Today, while doing some research in the MSDN Library, I came across an interesting use of C#’s goto statement. Instead of causing the application’s execution to jump to a named label—a practice frowned upon in the programming world—this example used goto to emulate C/C++’s switch statement’s fall through behavior.
The C++ Way
In the following C++ example, if Quantity equals 3, the case 3 condition will be matched. Cost will have 10 added to it. Then, because there is no break statement, execution will “fall through” to the code inside the case 2 statement. Cost will have 15 added to it. Execution will then drop into the case 1 statement where Cost will again be increased, this time by 20. At the end of the switch block, Cost will have been increased by a total of 45.
switch (Quantity) { case 3: Cost += 10; case 2: Cost += 15; case 1: Cost += 20; break; }
Now, In C#
C#’s switch statement doesn’t support this fall-through behavior. Instead, the last statement in a C# switch’s case section must terminate the execution of that case section. Two examples of statements fulfilling this requirement are break or return. Another option is goto.
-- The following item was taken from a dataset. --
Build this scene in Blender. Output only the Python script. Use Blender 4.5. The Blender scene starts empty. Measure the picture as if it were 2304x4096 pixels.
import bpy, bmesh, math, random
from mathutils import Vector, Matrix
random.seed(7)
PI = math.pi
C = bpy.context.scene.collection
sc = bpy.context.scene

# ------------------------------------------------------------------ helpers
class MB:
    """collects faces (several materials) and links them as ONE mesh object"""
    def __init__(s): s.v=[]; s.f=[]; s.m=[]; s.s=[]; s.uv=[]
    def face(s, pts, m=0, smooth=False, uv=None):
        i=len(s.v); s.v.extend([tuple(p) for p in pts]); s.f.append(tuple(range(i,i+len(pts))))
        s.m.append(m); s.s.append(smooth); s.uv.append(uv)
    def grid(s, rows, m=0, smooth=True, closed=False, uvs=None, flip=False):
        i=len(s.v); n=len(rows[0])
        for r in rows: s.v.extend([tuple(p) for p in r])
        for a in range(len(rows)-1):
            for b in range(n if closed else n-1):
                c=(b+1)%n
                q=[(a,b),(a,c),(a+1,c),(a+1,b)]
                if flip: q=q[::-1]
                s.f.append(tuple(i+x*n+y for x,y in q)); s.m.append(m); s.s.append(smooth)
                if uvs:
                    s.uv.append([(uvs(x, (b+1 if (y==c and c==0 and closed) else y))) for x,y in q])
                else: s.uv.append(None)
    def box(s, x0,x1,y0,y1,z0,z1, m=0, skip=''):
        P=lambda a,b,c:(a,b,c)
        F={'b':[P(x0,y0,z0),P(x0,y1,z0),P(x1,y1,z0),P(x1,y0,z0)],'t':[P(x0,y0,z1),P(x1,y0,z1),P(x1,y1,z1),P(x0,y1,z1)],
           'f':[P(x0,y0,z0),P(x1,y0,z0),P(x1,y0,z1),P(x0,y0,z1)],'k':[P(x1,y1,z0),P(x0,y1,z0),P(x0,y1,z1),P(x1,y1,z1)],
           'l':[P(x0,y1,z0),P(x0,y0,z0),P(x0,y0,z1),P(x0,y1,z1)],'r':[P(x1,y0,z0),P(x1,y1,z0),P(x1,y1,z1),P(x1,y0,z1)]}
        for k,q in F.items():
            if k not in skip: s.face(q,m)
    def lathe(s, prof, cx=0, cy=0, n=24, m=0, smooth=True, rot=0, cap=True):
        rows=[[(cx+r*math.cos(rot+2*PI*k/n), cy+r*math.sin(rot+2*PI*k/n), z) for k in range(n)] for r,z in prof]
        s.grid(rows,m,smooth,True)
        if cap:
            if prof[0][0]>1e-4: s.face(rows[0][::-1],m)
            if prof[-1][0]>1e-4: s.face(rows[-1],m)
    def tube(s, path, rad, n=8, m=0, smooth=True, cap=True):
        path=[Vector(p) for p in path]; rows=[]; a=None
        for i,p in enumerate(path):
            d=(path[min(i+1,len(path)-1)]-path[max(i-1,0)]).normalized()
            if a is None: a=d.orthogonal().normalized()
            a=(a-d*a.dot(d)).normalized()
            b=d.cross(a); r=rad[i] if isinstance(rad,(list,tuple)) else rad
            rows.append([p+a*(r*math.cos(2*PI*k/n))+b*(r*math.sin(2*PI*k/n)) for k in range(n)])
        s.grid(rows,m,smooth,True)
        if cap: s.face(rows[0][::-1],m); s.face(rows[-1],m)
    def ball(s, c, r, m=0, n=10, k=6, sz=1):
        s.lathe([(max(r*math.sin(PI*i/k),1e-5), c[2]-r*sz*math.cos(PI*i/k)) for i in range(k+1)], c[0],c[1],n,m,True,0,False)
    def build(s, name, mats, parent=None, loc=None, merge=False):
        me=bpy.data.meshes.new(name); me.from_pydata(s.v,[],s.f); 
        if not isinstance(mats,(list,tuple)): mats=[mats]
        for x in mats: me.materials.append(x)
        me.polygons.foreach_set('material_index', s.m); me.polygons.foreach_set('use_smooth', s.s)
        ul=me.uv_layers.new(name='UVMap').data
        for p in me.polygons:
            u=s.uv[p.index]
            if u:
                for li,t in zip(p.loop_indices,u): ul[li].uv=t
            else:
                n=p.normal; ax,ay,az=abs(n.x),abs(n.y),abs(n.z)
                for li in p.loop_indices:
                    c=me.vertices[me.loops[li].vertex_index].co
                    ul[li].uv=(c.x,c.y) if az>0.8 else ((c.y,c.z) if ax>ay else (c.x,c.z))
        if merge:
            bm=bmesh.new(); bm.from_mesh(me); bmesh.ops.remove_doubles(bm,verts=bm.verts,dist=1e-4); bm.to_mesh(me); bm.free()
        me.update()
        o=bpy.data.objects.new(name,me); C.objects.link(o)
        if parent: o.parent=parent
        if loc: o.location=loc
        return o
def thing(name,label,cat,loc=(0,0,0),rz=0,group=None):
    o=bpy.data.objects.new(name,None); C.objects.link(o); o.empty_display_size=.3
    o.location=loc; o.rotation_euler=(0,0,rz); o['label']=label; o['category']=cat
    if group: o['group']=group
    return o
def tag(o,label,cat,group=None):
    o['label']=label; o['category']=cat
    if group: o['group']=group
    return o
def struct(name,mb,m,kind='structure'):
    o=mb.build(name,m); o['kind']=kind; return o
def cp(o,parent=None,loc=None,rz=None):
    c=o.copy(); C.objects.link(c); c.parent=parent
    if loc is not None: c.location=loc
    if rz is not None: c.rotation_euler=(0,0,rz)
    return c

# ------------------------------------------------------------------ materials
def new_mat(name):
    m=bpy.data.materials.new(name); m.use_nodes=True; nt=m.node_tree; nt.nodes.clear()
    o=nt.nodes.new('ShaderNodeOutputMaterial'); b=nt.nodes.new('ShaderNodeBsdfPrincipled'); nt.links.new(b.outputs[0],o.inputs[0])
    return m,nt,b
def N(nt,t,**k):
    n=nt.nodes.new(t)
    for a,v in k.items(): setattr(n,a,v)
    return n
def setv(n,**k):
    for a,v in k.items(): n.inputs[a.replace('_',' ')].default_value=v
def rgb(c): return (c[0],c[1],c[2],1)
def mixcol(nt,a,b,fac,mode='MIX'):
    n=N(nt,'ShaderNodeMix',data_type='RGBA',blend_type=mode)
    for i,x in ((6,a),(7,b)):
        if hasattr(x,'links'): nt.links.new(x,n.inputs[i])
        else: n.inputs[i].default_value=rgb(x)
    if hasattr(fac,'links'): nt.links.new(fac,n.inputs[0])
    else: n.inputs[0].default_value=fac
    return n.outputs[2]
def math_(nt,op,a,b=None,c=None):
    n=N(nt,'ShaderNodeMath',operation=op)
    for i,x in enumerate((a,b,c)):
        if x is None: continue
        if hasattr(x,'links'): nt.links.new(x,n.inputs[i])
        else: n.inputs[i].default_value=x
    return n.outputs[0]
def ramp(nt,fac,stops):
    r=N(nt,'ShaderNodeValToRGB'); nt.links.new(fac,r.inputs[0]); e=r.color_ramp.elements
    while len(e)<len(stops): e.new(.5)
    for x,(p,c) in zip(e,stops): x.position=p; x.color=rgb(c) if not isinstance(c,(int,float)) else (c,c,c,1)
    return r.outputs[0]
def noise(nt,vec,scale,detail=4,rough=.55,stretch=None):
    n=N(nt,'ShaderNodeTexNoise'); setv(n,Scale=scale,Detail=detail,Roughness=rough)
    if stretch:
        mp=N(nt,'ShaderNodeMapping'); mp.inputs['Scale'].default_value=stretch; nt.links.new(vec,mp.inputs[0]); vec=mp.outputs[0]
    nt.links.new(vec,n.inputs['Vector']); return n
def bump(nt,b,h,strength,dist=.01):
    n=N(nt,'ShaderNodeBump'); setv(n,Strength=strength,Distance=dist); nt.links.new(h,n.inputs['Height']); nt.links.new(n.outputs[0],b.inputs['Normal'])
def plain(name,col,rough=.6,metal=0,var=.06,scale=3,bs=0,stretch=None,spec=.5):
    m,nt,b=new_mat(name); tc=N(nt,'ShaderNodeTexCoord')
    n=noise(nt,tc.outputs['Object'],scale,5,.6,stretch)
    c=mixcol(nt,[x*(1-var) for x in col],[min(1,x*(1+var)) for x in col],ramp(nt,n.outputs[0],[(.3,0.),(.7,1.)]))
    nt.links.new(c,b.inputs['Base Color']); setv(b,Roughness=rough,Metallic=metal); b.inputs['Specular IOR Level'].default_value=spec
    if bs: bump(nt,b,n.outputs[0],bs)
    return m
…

Using goto, it is possible to emulate the introductory C++ code’s functionality:
switch (Quantity) { case 3: Cost += 10; goto case 2; case 2: Cost += 15; goto case 1; case 1: Cost += 20; break; }
Unlike C++ where fall-through happens only in a downward direction, a C# goto case statement can refer to a case condition proceeding it (e.g. the goto in case 1 could send execution up to case 3). Also, the statement goto case default can be used to transfer execution to a switch statement’s default section.